Local scholar, poet explores science and faith in debut collection
By Luke Eggleston
SUN staff writer

Photos Paul Finch

Since the 1950s, the Catholic Church has sought to amend its once complicated relationship with science.

Starting with Pope Pius XII’s 1950 encyclical Humani generis, the church has found common cause with science more and more often.

In his debut book of poetry, For My Grandchildren: A Book of Wisdom, Samuel Donnelly, a retired Syracuse University  law professor, explores the relationship between God and science.

“You have a vast number of American people who oppose science and evolution. And I know that my grandchildren are going to be interested in science, so I wanted to show them how to find God in the presence of science,” Donnelly said.

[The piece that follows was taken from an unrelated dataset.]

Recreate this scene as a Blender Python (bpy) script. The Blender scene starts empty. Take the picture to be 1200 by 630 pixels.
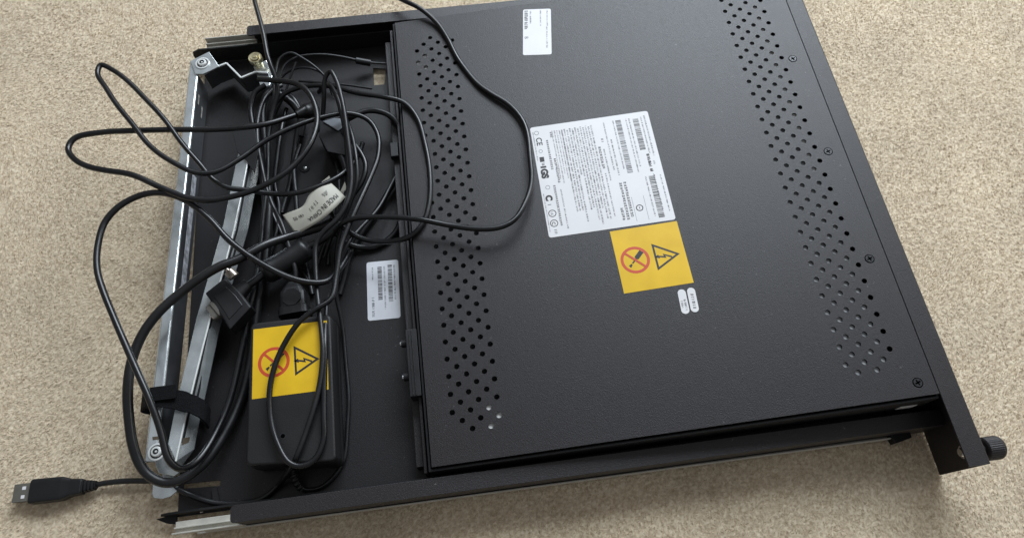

Donnelly establishes the book’s theme almost immediately with the poem

“God’s Glory in a Blade of Grass:”
White rooted spear of green
Heaven aimed like Gothic spire
Brush stroke on the landscape earth
Major poet’s minor work,
Pacing slowly up and down
Father Cox addressed the grass.
Pacing quickly up and down
Father Cox addressed the class.
See, look and you can find
God’s glory in a blade of grass.

Donnelly’s purpose was to collect poetry that could be read by his grandchildren. The Holy Cross in DeWitt parishioner explained that he believes his grandchildren will share his interest in science as they grow older, and he wished to be able to communicate his own ideas on the matter.

One of his older grandsons, Samuel Donnelly IV, has already read the volume.

“Not to be prejudiced because it is my grandfather, but I thought it was really good. It had a lot of really good insights, especially when you’re dealing with religion co-existing with science,” said the younger Donnelly, a junior at Bishop Grimes Junior/Senior High School in Syracuse.

Donnelly cites Robert Frost and Seamus Heaney as particularly important influences on his work. Their plainspoken approach to verse, Donnelly felt, would make the message more readily accessible to the young people it was intended for.

“If you look through it you’ll find that most of the poetry is plainspoken and that has two purposes — one is the influence of Robert Frost and Seamus Heaney, but it also is designed to not turn off the young people that I would like to read it in the late years of high school or the early years of college,” he said.

Donnelly wrote on the back of his book that he has “12 grandchildren and counting” as his daughter Catherine will be married in the fall.

Catherine Donnelly was among the book’s initial proofreaders. An attorney in Cleveland, she has published numerous poems in literary magazines. She said her father’s poetry offered both a personal and an aesthetic impact.

“I had personal reflections and reflections as a poet. I was particularly struck by his nature poetry,” she said. “And that’s personal, because reading is something I share with my father.”

She elaborated that the volume offers an insight into her father’s intellect and philosophy and that it expressed the connection she feels he extended to her.

“I was overwhelmed to a certain degree by the way that the book — with each poem building on the other — presents the moral philosophy that he passed on to me,” she said, adding that the personal dimension of the poetry also made a strong impression on her.

“I was very interested with how the poetry — the craft of it — was dealing with things that are very personal to us as a family,” she said.

The book is divided into two sections. The first is entitled “The Eternal Shapeshifter” and the second, “The Jigsaw Piece.”

Donnelly revealed that while much of the verse was written after his retirement, several pieces were penned in his youth.

He said he has been inspired by the relationship between God and science since his youth as a student at St. Francis Xavier in New York City, where Father Tomas Egan, SJ, was both his chemistry teacher and his religion teacher.

“He often talked about the relationship between religion and science,” Donnelly said.

Donnelly said that beauty is one of the more significant themes in the book.

“Beauty is something that is spread over the top of the world. It is something that is gratuitously added. It’s not something that’s necessary to the science or to the survival,” he said. “Some scientists will tell you that a flower is beautiful to attract bees and humming birds and help in the pollination but mostly beauty is not utilitarian; it is added on top of things.”